Famed Clemente Artist Unveils New Work
Jose Clemente
By Nate Guidry, Pittsburgh Post-Gazette

Stephen Holland's paintings of sports figures just keep on coming.

Several years ago, he started with Muhammad Ali, and over the years he has captured on canvas everyone from Sandy Koufax and Wayne Gretzky to Michael Jordan.

In 1993, the Santa Barbara, Calif., resident received the Sports Artist of the Year award from the American Sport Art Museum and Archives.

His portrait of Ali, originally painted for the Silver Anniversary of the Victor Awards, which honored Ali as the "Athlete of the Century," was selected by Ali's wife as the image to represent him for his 50th birthday party.

Famed Artist Unveils New Work
This weekend, during the Major League Baseball All-Star FanFest, he'll unveil a new giclee painting of Roberto Clemente, the former Pirate and first-ballot Hall of Famer who was killed in a plane crash on New Year's Eve in 1972. Clemente was bringing relief supplies from his native Puerto Rico to earthquake-damaged Nicaragua.

The original painting of Clemente sold for $25,000. During this weekends exhibit, Art of the Stars, which represents Holland and others, will have giclee's available for around $1,950. Holland also was to be on hand to talk about his works.

Before painting Clemente, Holland said he consulted with his brother, who is a huge Clemente fan. Among the things they talked about were: What aspects about Clemente made him great? Also, what were his physical attributes, things like his size and what he looked like?

"You can look at many different photographs about athletes, and they are all different," said Holland, speaking on a phone from the north shore of New Orleans, where he is visiting his in-laws. "For example, you can look at a picture of Magic Johnson and any photograph looks like him. But if you do a painting about Johnson and you don't show him with that baby face, it doesn't look like him.
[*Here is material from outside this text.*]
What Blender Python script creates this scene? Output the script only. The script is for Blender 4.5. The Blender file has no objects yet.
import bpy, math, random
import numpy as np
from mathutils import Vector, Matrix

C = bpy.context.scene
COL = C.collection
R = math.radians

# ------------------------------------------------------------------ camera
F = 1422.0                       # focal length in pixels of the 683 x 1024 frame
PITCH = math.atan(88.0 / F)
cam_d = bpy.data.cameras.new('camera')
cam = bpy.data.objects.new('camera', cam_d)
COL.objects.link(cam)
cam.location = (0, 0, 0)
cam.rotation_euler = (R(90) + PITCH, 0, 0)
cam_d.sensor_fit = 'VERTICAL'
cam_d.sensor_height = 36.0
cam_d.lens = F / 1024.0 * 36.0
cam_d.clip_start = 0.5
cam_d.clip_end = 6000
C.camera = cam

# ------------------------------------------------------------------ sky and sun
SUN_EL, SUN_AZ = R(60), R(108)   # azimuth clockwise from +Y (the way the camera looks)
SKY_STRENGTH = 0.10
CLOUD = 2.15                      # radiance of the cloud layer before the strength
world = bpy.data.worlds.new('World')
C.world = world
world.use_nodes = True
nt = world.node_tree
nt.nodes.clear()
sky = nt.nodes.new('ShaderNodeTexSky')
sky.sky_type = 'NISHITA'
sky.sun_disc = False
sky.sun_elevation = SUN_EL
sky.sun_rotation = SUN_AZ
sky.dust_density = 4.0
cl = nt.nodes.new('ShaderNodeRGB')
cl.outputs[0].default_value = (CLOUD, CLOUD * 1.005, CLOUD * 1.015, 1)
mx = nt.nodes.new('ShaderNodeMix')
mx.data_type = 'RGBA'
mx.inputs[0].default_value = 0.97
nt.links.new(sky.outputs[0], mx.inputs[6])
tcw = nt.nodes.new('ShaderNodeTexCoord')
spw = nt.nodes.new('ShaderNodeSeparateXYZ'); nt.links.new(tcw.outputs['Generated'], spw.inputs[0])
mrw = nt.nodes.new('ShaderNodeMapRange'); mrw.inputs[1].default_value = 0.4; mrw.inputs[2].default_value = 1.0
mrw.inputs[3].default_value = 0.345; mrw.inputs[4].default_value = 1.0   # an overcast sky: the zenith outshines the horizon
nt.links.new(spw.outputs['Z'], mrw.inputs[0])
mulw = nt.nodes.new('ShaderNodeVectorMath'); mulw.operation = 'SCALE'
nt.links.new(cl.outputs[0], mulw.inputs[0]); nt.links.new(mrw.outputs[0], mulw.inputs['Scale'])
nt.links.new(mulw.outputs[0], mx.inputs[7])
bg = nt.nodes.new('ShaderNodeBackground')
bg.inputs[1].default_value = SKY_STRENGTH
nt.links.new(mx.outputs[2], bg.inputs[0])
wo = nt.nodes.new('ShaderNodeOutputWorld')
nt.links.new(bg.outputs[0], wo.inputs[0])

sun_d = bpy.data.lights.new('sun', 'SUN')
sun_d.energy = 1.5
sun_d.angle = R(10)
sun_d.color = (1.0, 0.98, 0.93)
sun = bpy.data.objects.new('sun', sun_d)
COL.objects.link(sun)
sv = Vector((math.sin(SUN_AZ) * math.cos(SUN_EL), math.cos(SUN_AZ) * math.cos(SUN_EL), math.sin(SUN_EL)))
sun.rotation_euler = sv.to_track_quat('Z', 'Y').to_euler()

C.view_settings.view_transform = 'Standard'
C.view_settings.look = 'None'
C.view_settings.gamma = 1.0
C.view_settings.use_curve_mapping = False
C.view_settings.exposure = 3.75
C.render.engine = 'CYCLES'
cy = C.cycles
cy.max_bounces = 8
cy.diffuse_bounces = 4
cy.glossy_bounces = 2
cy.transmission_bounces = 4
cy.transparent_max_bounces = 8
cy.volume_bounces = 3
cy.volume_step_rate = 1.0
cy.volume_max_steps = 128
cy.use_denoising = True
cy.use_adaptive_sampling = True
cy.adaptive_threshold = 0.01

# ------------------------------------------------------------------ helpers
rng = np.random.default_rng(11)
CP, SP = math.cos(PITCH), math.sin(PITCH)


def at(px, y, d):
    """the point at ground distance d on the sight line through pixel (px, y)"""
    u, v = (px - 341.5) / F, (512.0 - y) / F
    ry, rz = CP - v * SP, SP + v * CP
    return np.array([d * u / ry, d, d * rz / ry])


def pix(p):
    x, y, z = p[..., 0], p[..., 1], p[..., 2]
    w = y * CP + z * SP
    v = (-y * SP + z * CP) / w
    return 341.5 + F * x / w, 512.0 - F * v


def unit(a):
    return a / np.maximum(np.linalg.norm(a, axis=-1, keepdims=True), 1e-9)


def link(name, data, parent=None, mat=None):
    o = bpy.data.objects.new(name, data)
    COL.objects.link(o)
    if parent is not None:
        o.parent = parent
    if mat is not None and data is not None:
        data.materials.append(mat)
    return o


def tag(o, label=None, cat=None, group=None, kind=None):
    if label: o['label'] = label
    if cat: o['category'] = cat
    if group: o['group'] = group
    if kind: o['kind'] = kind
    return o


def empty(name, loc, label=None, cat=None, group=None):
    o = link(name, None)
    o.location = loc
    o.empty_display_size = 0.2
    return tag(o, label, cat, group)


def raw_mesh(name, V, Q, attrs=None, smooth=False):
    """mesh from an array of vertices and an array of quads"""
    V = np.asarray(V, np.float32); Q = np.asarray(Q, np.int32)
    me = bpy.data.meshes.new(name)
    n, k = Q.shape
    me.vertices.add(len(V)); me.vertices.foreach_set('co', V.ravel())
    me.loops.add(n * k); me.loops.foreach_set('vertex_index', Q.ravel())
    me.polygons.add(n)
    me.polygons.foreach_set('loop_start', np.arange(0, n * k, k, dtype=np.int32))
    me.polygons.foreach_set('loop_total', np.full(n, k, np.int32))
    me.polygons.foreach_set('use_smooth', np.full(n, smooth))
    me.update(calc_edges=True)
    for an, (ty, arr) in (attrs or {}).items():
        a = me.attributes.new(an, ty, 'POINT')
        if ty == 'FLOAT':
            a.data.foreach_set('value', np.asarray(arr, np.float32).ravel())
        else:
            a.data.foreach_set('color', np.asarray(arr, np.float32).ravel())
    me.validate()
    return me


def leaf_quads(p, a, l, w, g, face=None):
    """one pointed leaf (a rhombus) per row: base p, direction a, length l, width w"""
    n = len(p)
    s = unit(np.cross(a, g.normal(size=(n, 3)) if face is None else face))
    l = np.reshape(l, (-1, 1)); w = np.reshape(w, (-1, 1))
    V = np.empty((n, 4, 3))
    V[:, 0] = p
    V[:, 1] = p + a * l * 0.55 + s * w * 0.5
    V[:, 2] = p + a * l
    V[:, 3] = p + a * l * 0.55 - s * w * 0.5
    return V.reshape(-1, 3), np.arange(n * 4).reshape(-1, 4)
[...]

Afterward, Holland perused hundreds of old high-resolution photographs of Clemente.
"One of the things about Clemente was that he could hit a ball anywhere," he said. "You could throw it over his head and he would hit it. He was also very youthful. So I tried to get that image in the painting. Something that is artistic and true to the feeling of Clemente."

Holland keeps the background of the painting loose but focused. It looks like graffiti on acrylic. The figure is painted with oil paints, depicting Clemente's toughness and grittiness.

"I tried to depict Clemente in dramatic action without it being posed," he said. "With sports figures there's always dynamic action and drama."

Holland has been an artist all his life -- jokingly, he said he was told by his mother that he came out of the womb with a pencil in his hand.

Holland grew up in New York in the 1960s, tried his hand at art but never put a successful career together until later in life. He didn't become a huge sports fan until he bought some boxing magazines because he wanted to draw figures in action with the least amount of clothes.

"Back in those days you really couldn't get many pictures of people without clothes," said Holland. "So I started drawing from the boxing magazines, and I loved it. I was more of a football fan so I bought some football magazines and started drawing football players, and that was fun. I eventually moved to basketball and baseball."
During the course of painting athletes, Holland started reading their stories and some of the things they had to endure to become successful.

"Commitment, focus and discipline were some of the things I kept hearing about," said Holland. "I started training myself in those areas and then I met my current wife who was an old friend of mine. We ran into each other and I really wanted the relationship to happen and I said, 'I know this is a very classy lady and I'm not going to be able to keep messing around and hold this relationship together.' At that point, it was like everything I knew I should be doing, I did."

After Holland and his wife J'Nelle were married, the couple started a limited-edition printing business.

"One of the first things she asked me was where did I want to start," said Holland. "I said, 'Might as well start at the top with Muhammad Ali.' We contracted his agent, and we put together a project.

The Ali project led to hundreds of other projects, including portraits of Joe Montana, Babe Ruth, Mickey Mantle and Clemente.